Kahali
11-03-2005, 13:48
Herontdek de tolerantie en maak je niet zo druk om de islam
Iedereen moet kunnen denken wat hij wil denken, dat is onderdeel van tolerantie. Maar het moet niet tot onverschilligheid leiden. De essentie van tolerantie is in een gecoördineerde actie van politieke leiders, onderwijskundigen en opiniemakers religieuze haat en vooroordeel onschadelijk te maken.
Sinds de moord op Theo van Gogh verkeert Nederland in shock en vertoont het verontrusting in alle gelederen. Tolerantie, een der onbetwiste pijlers van de Nederlandse identiteit, is minder vanzelfsprekend geworden. Wat houdt deze nationale eigenschap nog in? Een diepgevoelde culturele crisis is het gevolg. Mensen lijken een obsessie te hebben voor de laatste demografische statistieken en vrezen dat over vijftien jaar de steden het toneel zullen zijn van een allesbeslissende cultuurstrijd.
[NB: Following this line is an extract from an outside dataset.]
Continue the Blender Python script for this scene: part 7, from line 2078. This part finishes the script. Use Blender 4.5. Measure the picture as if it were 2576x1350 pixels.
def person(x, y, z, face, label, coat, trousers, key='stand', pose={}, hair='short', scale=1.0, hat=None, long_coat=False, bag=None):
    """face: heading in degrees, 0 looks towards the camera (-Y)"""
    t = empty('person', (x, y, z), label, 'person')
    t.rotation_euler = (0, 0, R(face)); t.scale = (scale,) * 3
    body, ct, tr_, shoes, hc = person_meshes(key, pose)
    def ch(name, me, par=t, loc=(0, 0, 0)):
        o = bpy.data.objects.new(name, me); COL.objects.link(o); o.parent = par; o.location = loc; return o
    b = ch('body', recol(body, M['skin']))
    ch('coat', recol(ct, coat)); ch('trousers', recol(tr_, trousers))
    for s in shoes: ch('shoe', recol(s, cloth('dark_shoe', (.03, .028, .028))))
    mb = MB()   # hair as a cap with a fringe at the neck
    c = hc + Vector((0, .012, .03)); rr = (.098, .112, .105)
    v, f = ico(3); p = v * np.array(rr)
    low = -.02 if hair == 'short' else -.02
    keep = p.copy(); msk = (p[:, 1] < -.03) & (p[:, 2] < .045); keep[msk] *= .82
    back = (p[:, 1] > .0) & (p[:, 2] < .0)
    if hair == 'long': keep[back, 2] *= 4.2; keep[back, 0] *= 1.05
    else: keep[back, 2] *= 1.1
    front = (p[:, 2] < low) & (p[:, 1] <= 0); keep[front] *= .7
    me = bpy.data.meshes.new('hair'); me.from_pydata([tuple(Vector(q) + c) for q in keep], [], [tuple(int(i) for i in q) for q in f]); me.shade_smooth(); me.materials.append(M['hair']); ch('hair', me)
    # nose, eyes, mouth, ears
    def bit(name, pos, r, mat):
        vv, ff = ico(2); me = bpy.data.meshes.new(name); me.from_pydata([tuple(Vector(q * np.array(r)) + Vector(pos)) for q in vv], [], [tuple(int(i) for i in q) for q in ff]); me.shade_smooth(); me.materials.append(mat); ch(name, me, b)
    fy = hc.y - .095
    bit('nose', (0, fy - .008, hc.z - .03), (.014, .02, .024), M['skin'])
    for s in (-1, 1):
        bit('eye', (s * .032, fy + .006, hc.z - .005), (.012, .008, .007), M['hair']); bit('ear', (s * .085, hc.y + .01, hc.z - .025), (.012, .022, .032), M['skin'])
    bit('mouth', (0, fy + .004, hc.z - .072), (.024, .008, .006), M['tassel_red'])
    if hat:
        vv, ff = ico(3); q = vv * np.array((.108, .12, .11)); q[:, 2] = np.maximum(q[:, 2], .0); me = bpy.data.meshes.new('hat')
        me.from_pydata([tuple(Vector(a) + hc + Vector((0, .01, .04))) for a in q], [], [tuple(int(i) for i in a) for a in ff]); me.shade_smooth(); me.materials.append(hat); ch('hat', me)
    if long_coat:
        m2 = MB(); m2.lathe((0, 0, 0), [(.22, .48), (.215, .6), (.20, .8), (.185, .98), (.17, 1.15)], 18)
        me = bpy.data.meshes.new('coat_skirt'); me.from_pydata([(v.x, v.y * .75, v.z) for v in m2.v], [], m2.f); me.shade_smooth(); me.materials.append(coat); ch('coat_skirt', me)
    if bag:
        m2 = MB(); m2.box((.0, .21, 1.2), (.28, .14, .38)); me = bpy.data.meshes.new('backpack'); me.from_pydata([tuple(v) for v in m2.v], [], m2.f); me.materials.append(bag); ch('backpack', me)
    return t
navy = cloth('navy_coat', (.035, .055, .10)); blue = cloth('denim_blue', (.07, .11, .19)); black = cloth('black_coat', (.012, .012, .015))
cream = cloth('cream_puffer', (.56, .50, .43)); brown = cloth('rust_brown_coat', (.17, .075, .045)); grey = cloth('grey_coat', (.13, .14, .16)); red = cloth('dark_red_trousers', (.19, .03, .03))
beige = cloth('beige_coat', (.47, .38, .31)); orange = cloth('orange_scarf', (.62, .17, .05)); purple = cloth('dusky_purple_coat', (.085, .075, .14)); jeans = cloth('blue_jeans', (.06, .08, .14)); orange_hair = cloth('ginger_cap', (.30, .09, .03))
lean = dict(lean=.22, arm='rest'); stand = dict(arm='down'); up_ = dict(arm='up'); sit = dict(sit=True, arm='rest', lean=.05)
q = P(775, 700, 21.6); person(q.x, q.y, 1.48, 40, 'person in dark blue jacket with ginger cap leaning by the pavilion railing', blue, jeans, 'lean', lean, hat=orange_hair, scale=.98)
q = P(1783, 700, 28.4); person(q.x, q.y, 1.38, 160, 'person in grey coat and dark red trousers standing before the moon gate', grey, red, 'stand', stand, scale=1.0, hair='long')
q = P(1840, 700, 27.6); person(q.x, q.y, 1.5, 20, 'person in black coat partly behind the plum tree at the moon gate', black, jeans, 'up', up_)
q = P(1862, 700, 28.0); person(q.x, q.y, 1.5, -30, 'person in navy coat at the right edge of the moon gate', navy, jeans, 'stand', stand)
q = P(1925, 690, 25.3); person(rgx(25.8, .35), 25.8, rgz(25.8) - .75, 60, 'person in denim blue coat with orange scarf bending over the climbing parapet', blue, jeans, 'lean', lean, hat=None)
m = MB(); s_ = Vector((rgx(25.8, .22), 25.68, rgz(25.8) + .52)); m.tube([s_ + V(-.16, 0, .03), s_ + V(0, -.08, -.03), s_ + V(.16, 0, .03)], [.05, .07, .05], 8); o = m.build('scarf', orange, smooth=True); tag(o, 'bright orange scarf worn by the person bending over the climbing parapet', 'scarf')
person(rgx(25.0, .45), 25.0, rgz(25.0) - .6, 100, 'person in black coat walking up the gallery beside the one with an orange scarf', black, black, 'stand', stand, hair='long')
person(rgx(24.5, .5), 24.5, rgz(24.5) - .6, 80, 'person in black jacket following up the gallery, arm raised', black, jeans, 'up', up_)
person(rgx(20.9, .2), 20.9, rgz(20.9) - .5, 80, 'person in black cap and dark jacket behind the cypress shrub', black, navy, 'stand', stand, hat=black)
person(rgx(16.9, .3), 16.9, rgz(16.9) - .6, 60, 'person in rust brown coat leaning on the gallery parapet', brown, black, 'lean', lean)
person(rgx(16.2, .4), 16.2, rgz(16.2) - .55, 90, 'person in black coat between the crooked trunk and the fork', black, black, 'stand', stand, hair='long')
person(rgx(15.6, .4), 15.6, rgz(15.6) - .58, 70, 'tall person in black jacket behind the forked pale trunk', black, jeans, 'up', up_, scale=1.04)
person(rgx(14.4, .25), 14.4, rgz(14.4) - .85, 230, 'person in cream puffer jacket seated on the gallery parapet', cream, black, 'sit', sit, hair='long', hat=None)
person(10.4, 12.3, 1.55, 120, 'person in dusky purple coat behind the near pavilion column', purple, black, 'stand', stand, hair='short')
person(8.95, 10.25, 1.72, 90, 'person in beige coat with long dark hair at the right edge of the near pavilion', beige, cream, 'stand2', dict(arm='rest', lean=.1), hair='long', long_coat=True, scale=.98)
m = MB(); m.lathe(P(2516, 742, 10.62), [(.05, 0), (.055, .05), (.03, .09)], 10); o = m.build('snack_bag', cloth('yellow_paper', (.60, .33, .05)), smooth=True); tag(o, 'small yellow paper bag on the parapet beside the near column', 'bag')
Al vóór de moord op Van Gogh werd in buitenlandse tv-programma's de vraag gesteld of en zo ja waarom Nederlanders toch hun vertrouwde en vriendelijke imago hadden verloren. Of zij inderdaad plotseling ongastvrij en onvriendelijk jegens nieuwkomers en niet-blanken waren geworden - een intolerant land eigenlijk. Velen vragen zich nu af of de Nederlandse opvatting van tolerantie, zoals die zich sinds de Tweede Wereldoorlog heeft ontwikkeld, naïef is geweest, of sterker, zelfgenoegzaam en blind voor de sociale problemen waarmee het land nu kampt.
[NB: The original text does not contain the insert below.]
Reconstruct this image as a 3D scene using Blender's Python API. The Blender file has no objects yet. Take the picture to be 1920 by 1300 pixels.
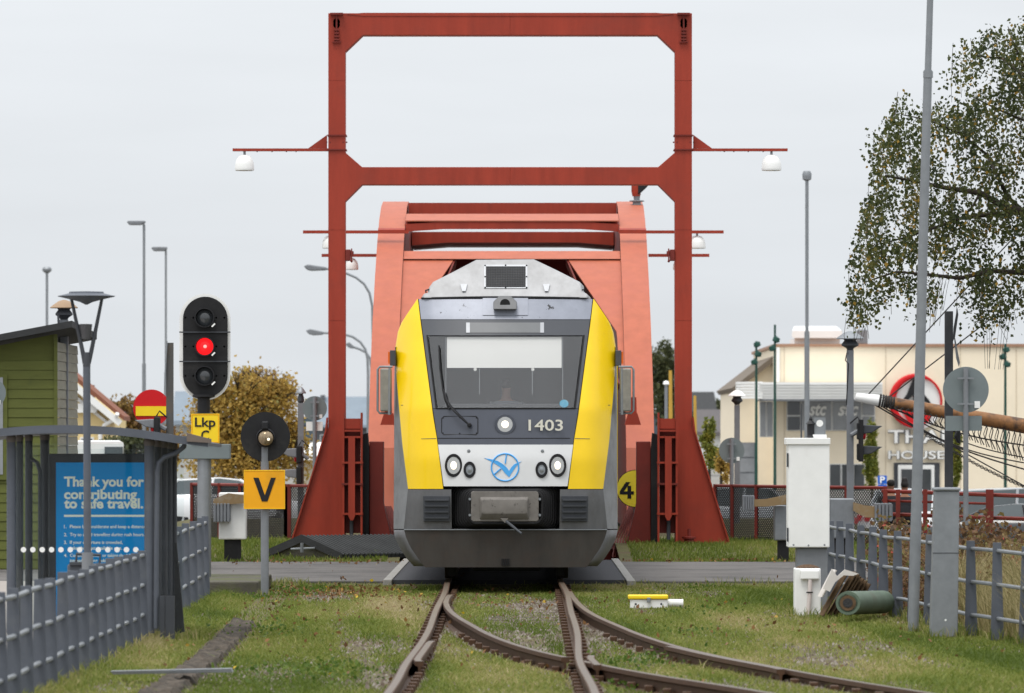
import bpy, bmesh, math, random
import numpy as np
from mathutils import Vector, Matrix
R = math.radians
random.seed(7); RNG = np.random.default_rng(11)
S = bpy.context.scene; COL = S.collection
# ---------------------------------------------------------------- camera
F, CX, CZ, VX, VY = 10667.0, 0.24, 2.07, 983.0, 815.0   # 200 mm lens measured in photo pixels; camera height, vanishing point
cam = bpy.data.cameras.new("camera"); co = bpy.data.objects.new("camera", cam); COL.objects.link(co)
cam.sensor_width = 36; cam.lens = 200; cam.clip_start = 1; cam.clip_end = 8000
cam.shift_x = -23/1920; cam.shift_y = 165/1920
co.location = (CX, 0, CZ); co.rotation_euler = (R(90), 0, 0)
cam.dof.use_dof = True; cam.dof.focus_distance = 77; cam.dof.aperture_fstop = 5.0
S.camera = co
# ---------------------------------------------------------------- sky, sun, exposure
SUN_EL, SUN_ROT = R(66), R(207)
W = bpy.data.worlds.new("World"); S.world = W; W.use_nodes = True
n = W.node_tree.nodes; l = W.node_tree.links; n.clear()
wo = n.new("ShaderNodeOutputWorld"); bg = n.new("ShaderNodeBackground"); bg.inputs[1].default_value = 0.1
sk = n.new("ShaderNodeTexSky"); sk.sky_type = 'NISHITA'; sk.sun_disc = False; sk.sun_elevation = SUN_EL; sk.sun_rotation = SUN_ROT
hs = n.new("ShaderNodeHueSaturation"); hs.inputs['Saturation'].default_value = 0.1; hs.inputs['Value'].default_value = 1.0
tc = n.new("ShaderNodeTexCoord"); sx = n.new("ShaderNodeSeparateXYZ")
mr = n.new("ShaderNodeMapRange"); mr.inputs[1].default_value = -0.02; mr.inputs[2].default_value = 1.0
ov = n.new("ShaderNodeMix"); ov.data_type = 'RGBA'
ov.inputs[6].default_value = (7.15, 7.5, 7.85, 1); ov.inputs[7].default_value = (20, 20.6, 21.4, 1)
nz = n.new("ShaderNodeTexNoise"); nz.inputs['Scale'].default_value = 7; nz.inputs['Detail'].default_value = 5
mp = n.new("ShaderNodeMapping"); mp.inputs['Scale'].default_value = (1.5, 1.5, 9)
cl = n.new("ShaderNodeMapRange"); cl.inputs[1].default_value = .3; cl.inputs[2].default_value = .7; cl.inputs[3].default_value = .97; cl.inputs[4].default_value = 1.04
mu = n.new("ShaderNodeMix"); mu.data_type = 'RGBA'; mu.blend_type = 'MULTIPLY'; mu.inputs[0].default_value = 1
mx = n.new("ShaderNodeMix"); mx.data_type = 'RGBA'; mx.inputs[0].default_value = 0.93
l.new(sk.outputs[0], hs.inputs['Color']); l.new(tc.outputs['Generated'], sx.inputs[0]); l.new(sx.outputs[2], mr.inputs[0])
l.new(mr.outputs[0], ov.inputs[0]); l.new(tc.outputs['Generated'], mp.inputs[0]); l.new(mp.outputs[0], nz.inputs[0]); l.new(nz.outputs[0], cl.inputs[0])
l.new(ov.outputs[2], mu.inputs[6]); l.new(cl.outputs[0], mu.inputs[7])
l.new(hs.outputs[0], mx.inputs[6]); l.new(mu.outputs[2], mx.inputs[7]); l.new(mx.outputs[2], bg.inputs[0]); l.new(bg.outputs[0], wo.inputs[0])
sun = bpy.data.lights.new("sun", 'SUN'); sun.energy = 1.7; sun.angle = R(20); sun.color = (1, .96, .9)
so = bpy.data.objects.new("sun", sun); COL.objects.link(so)
sd = Vector((math.sin(SUN_ROT)*math.cos(SUN_EL), math.cos(SUN_ROT)*math.cos(SUN_EL), math.sin(SUN_EL)))
so.rotation_euler = sd.to_track_quat('Z', 'Y').to_euler()
S.view_settings.view_transform = 'Standard'; S.view_settings.look = 'None'; S.view_settings.exposure = 0; S.view_settings.gamma = 1
# ---------------------------------------------------------------- helpers
def sc(D): return F/D
def P(px, py, D):
    s = F/D; return Vector((CX+(px-VX)/s, D, CZ-(py-VY)/s))
def PX(px, D): return CX+(px-VX)*D/F
def PZ(py, D): return CZ-(py-VY)*D/F
ROOT = {}
def tag(o, label, cat, group=None, kind=None):
    o['label'] = label; o['category'] = cat
    if group: o['group'] = group
    if kind: o['kind'] = kind
    return o
def T(name, loc, label, cat, group=None):
    o = bpy.data.objects.new(name, None); COL.objects.link(o); o.location = loc; o.empty_display_size = .2
    ROOT[o.name] = Vector(loc); return tag(o, label, cat, group)
def kids(o): return [c for c in bpy.data.objects if c.parent == o]
def dup(o, parent=None):
    c = o.copy(); COL.objects.link(c); c.parent = parent
    for k in kids(o): dup(k, c)
    return c
class MB:
    def __init__(s): s.v = []; s.f = []
    def add(s, vs, fs):
        b = len(s.v); s.v += [tuple(v) for v in vs]; s.f += [tuple(i+b for i in f) for f in fs]; return s
    def box(s, x0, x1, y0, y1, z0, z1):
        return s.add([(x, y, z) for z in (z0, z1) for y in (y0, y1) for x in (x0, x1)],
                     [(0,2,3,1),(4,5,7,6),(0,1,5,4),(2,6,7,3),(0,4,6,2),(1,3,7,5)])
    def prism(s, pts, vec):
        n = len(pts); vec = Vector(vec); pts = [Vector(p) for p in pts]
        fs = [tuple(range(n)), tuple(range(2*n-1, n-1, -1))]+[(i, (i+1) % n, n+(i+1) % n, n+i) for i in range(n)]
        return s.add(pts+[p+vec for p in pts], fs)
    def plate(s, px, D, th):                      # outline measured in the photo, at distance D, real thickness th
        return s.prism([P(x, y, D) for x, y in px], (0, th, 0))
    def rect(s, x0, x1, y0, y1, D, th): return s.plate([(x0,y0),(x1,y0),(x1,y1),(x0,y1)], D, th)
    def tube(s, pts, r, n=8, closed=False, cap=True, flat=1.0):
        pts = [Vector(p) for p in pts]; m = len(pts)
        rs = r if isinstance(r, (list, tuple)) else [r]*m
        vs = []; fs = []; up = None
        for i, p in enumerate(pts):
            if closed: t = pts[(i+1) % m]-pts[i-1]
            else: t = pts[min(i+1, m-1)]-pts[max(i-1, 0)]
            t = t.normalized() if t.length > 1e-9 else Vector((0,0,1))
            if up is None: up = Vector((0,0,1)) if abs(t.z) < .9 else Vector((0,1,0))
            a = t.cross(up)
            if a.length < 1e-5: a = t.cross(Vector((1,0,0)))
            a.normalize(); b = a.cross(t).normalized(); up = b
            for k in range(n):
                q = 2*math.pi*(k+.5)/n; vs.append(p+a*rs[i]*math.cos(q)+b*rs[i]*flat*math.sin(q))
        for i in range(m if closed else m-1):
            j = (i+1) % m
            for k in range(n): fs.append((i*n+k, i*n+(k+1) % n, j*n+(k+1) % n, j*n+k))
        if cap and not closed: fs += [tuple(range(n-1, -1, -1)), tuple(range((m-1)*n, m*n))]
        return s.add(vs, fs)
    def lathe(s, c, prof, axis=(0,0,1), n=28, sx=1.0):   # prof = (radius, height along axis)
        c = Vector(c); ax = Vector(axis).normalized(); a = ax.orthogonal().normalized()
        if abs(ax.y) > .9: a = Vector((1,0,0))
        b = ax.cross(a); vs = []; fs = []; m = len(prof)
        for r, h in prof:
            for k in range(n):
                q = 2*math.pi*k/n; vs.append(c+ax*h+a*r*sx*math.cos(q)+b*r*math.sin(q))
        for i in range(m-1):
            for k in range(n): fs.append((i*n+k, i*n+(k+1) % n, (i+1)*n+(k+1) % n, (i+1)*n+k))
        fs += [tuple(range(n-1, -1, -1)), tuple(range((m-1)*n, m*n))]
        return s.add(vs, fs)
    def disc(s, px, py, rpx, D, th, n=36, sx=1.0):       # a round plate facing the camera
        r = rpx/sc(D); return s.lathe(P(px, py, D), [(r, 0), (r, -th)], (0,-1,0), n, sx)
    def loft(s, rings, closed=True, cap=False):
        n = len(rings[0]); vs = [v for r in rings for v in r]; fs = []
        for i in range(len(rings)-1):
            for k in range(n if closed else n-1): fs.append((i*n+k, i*n+(k+1) % n, (i+1)*n+(k+1) % n, (i+1)*n+k))
        if cap: fs += [tuple(range(n-1, -1, -1)), tuple(range((len(rings)-1)*n, len(rings)*n))]
        return s.add(vs, fs)
    def build(s, name, mat, parent=None, smooth=0, bevel=0, sub=0):
        off = Vector((0,0,0)); loc = None
        if parent is not None: off = ROOT[parent.name]
        me = bpy.data.meshes.new(name); v = np.array(s.v, dtype=np.float64)-np.array(off)
        if parent is None:
            loc = (v.min(0)+v.max(0))/2; loc[2] = v[:, 2].min(); v = v-loc
        me.from_pydata(v.tolist(), [], s.f)
        bm = bmesh.new(); bm.from_mesh(me); bmesh.ops.recalc_face_normals(bm, faces=bm.faces); bm.to_mesh(me); bm.free()
        if smooth:
            me.polygons.foreach_set('use_smooth', [True]*len(me.polygons)); me.set_sharp_from_angle(angle=R(smooth))
        o = bpy.data.objects.new(name, me); COL.objects.link(o); me.materials.append(mat)
        if parent is not None: o.parent = parent; ROOT[o.name] = off
        else: o.location = loc; ROOT[o.name] = Vector(loc)
        if bevel:
            b = o.modifiers.new('bevel', 'BEVEL'); b.width = bevel; b.segments = 2; b.limit_method = 'ANGLE'; b.angle_limit = R(35)
        if sub:
            b = o.modifiers.new('sub', 'SUBSURF'); b.levels = sub; b.render_levels = sub
        return o
MATS = {}
def mat(name, col, rough=.55, metal=0, var=.12, scale=2.5, bump=0, bscale=40, streak=0, dirt=None, dscale=1.2, dlo=.55, dhi=.75, coat=0, emit=None, estr=0, spec=.3):
    m = bpy.data.materials.new(name); m.use_nodes = True; nt = m.node_tree; N = nt.nodes; L = nt.links
    b = N['Principled BSDF']; b.inputs['Roughness'].default_value = rough; b.inputs['Metallic'].default_value = metal
    b.inputs['Specular IOR Level'].default_value = spec
    if coat: b.inputs['Coat Weight'].default_value = coat; b.inputs['Coat Roughness'].default_value = .08
    g = N.new("ShaderNodeNewGeometry")
    t = N.new("ShaderNodeTexNoise"); t.inputs['Scale'].default_value = scale; t.inputs['Detail'].default_value = 6; t.inputs['Roughness'].default_value = .65
    src = g.outputs['Position']
    if streak:
        q = N.new("ShaderNodeMapping"); q.inputs['Scale'].default_value = (1, 1, streak); L.new(src, q.inputs[0]); L.new(q.outputs[0], t.inputs[0])
    else: L.new(src, t.inputs[0])
    mr = N.new("ShaderNodeMapRange"); mr.inputs[1].default_value = .25; mr.inputs[2].default_value = .75
    mr.inputs[3].default_value = 1-var; mr.inputs[4].default_value = 1+var; L.new(t.outputs[0], mr.inputs[0])
    mx = N.new("ShaderNodeMix"); mx.data_type = 'RGBA'; mx.blend_type = 'MULTIPLY'; mx.inputs[0].default_value = 1
    mx.inputs[6].default_value = (*col, 1); L.new(mr.outputs[0], mx.inputs[7]); out = mx.outputs[2]
    if dirt:
        d = N.new("ShaderNodeTexNoise"); d.inputs['Scale'].default_value = dscale; d.inputs['Detail'].default_value = 8; d.inputs['Roughness'].default_value = .7; L.new(src, d.inputs[0])
        r2 = N.new("ShaderNodeMapRange"); r2.inputs[1].default_value = dlo; r2.inputs[2].default_value = dhi; L.new(d.outputs[0], r2.inputs[0])
        m2 = N.new("ShaderNodeMix"); m2.data_type = 'RGBA'; m2.inputs[7].default_value = (*dirt, 1); L.new(r2.outputs[0], m2.inputs[0]); L.new(out, m2.inputs[6]); out = m2.outputs[2]
    L.new(out, b.inputs['Base Color'])
    if bump:
        t2 = N.new("ShaderNodeTexNoise"); t2.inputs['Scale'].default_value = bscale; t2.inputs['Detail'].default_value = 5; L.new(src, t2.inputs[0])
        bp = N.new("ShaderNodeBump"); bp.inputs['Strength'].default_value = bump; bp.inputs['Distance'].default_value = .02
        L.new(t2.outputs[0], bp.inputs['Height']); L.new(bp.outputs[0], b.inputs['Normal'])
    if emit: b.inputs['Emission Color'].default_value = (*emit, 1); b.inputs['Emission Strength'].default_value = estr
    MATS[name] = m; return m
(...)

Ik denk dat de huidige crisis de filosofie van de in Frankrijk geboren zeventiende-eeuwse denker Pierre Bayle (1647-1706), die in Rotterdam geschiedenis en filosofie doceerde, een speciale relevantie verschaft. Maar de geïnteresseerde leek hoeft zich niet te schamen wanneer hij zich dat niet heeft gerealiseerd, aangezien geen enkele journalist of commentator tijdens de vele debatten iets over Bayle heeft gezegd. Sterker nog, ik meen als trouwe vriend en bewonderaar van Nederland - maar ook als iemand die vindt dat er momenteel alle reden toe is niet alleen kritisch, maar gewoonweg onsympathiek te zijn - dat de collectieve veronachtzaming van Bayle's betekenis voor de Nederlandse beschaving even symbolisch is voor de huidige identiteitscrisis als voor Bayle's filosofie zelf.
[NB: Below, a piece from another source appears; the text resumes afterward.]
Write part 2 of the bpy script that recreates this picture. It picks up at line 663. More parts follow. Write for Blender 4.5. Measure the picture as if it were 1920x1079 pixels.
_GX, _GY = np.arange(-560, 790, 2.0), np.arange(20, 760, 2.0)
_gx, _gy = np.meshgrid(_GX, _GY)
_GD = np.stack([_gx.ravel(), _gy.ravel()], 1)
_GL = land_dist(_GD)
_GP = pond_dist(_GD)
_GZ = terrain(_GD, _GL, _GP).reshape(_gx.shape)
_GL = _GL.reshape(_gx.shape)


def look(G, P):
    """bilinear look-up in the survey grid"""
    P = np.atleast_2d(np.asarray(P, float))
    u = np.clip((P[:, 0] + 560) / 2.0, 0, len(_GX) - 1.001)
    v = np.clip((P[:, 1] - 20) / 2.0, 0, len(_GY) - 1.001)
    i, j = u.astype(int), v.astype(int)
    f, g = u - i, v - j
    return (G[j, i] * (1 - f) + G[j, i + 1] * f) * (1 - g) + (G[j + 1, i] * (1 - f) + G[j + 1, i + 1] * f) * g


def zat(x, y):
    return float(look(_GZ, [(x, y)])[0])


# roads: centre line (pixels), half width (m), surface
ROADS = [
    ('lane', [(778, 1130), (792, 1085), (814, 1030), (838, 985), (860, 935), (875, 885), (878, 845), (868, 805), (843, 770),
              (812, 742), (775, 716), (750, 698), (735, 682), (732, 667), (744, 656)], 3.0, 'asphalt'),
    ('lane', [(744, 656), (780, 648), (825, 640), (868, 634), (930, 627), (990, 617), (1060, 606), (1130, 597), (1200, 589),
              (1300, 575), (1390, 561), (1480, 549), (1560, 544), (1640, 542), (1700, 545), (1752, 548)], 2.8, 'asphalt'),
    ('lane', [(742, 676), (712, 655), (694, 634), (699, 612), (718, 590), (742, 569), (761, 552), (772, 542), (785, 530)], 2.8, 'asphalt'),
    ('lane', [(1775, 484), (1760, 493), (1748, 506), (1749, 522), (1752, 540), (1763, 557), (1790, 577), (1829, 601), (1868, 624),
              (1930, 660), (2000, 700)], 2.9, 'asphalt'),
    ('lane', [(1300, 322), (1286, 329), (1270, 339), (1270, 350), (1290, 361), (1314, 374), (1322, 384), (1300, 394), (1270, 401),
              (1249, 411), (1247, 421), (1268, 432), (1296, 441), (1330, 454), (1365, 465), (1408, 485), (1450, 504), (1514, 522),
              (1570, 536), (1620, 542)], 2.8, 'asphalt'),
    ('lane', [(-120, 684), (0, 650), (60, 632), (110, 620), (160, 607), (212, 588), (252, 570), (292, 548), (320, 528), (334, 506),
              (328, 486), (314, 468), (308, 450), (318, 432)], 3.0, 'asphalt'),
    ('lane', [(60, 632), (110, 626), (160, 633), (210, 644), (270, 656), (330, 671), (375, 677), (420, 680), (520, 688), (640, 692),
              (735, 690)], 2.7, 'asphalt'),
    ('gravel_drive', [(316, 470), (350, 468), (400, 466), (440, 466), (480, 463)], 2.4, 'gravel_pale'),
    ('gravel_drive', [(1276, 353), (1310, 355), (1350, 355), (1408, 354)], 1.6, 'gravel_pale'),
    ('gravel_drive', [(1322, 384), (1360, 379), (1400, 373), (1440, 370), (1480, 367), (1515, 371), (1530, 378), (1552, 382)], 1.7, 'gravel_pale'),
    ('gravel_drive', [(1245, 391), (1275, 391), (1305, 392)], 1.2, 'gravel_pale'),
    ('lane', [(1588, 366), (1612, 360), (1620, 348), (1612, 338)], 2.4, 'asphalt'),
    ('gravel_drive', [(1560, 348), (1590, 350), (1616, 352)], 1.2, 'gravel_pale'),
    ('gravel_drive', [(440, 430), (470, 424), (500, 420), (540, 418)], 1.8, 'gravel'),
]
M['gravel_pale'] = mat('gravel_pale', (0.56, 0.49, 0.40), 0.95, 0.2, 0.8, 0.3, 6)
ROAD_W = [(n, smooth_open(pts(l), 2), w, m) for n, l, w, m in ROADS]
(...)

Want de flagrante nalatigheid om in het onderwijs of voor het nationale bewustzijn ook maar iets te doen aan Bayle - die net als Spinoza en Descartes in Nederland leefde en werkte en net als zij in het rijtje grote filosofen thuishoort - is een typisch symptoom van de huidige malaise die de Nederlandse samenleving tart. Er heerst grote onkunde om de werkelijke historische én filosofische betekenis van noties als tolerantie, vrijheid van meningsuiting en persoonlijke vrijheid te waarderen en te ontsluiten. Het zijn ideeën waar Spinoza en Bayle vele jaren over nadachten en die zij uiteindelijk verwerkten in uiterst ingenieuze sociale, culturele en politieke doctrines.
Zonder enige twijfel is de Gouden Eeuw vanuit een breed internationaal perspectief de belangrijkste bijdrage van Nederland aan de ontwikkeling van de moderne westerse samenleving. Maar wanneer je de systematische en modieuze afname van de waardering voor de Gouden Eeuw sinds de jaren '60 in aanmerking neemt, is het niet raar dat de meerderheid van de Nederlanders eigenschappen als tolerantie, individuele vrijheid en de vrijheid van meningsuiting als een vanzelfsprekend goed beschouwt. Waarden waarmee ze opgroeien en die niet vanuit een historisch of cultureel perspectief verklaard moeten worden of filosofisch gerechtvaardigd.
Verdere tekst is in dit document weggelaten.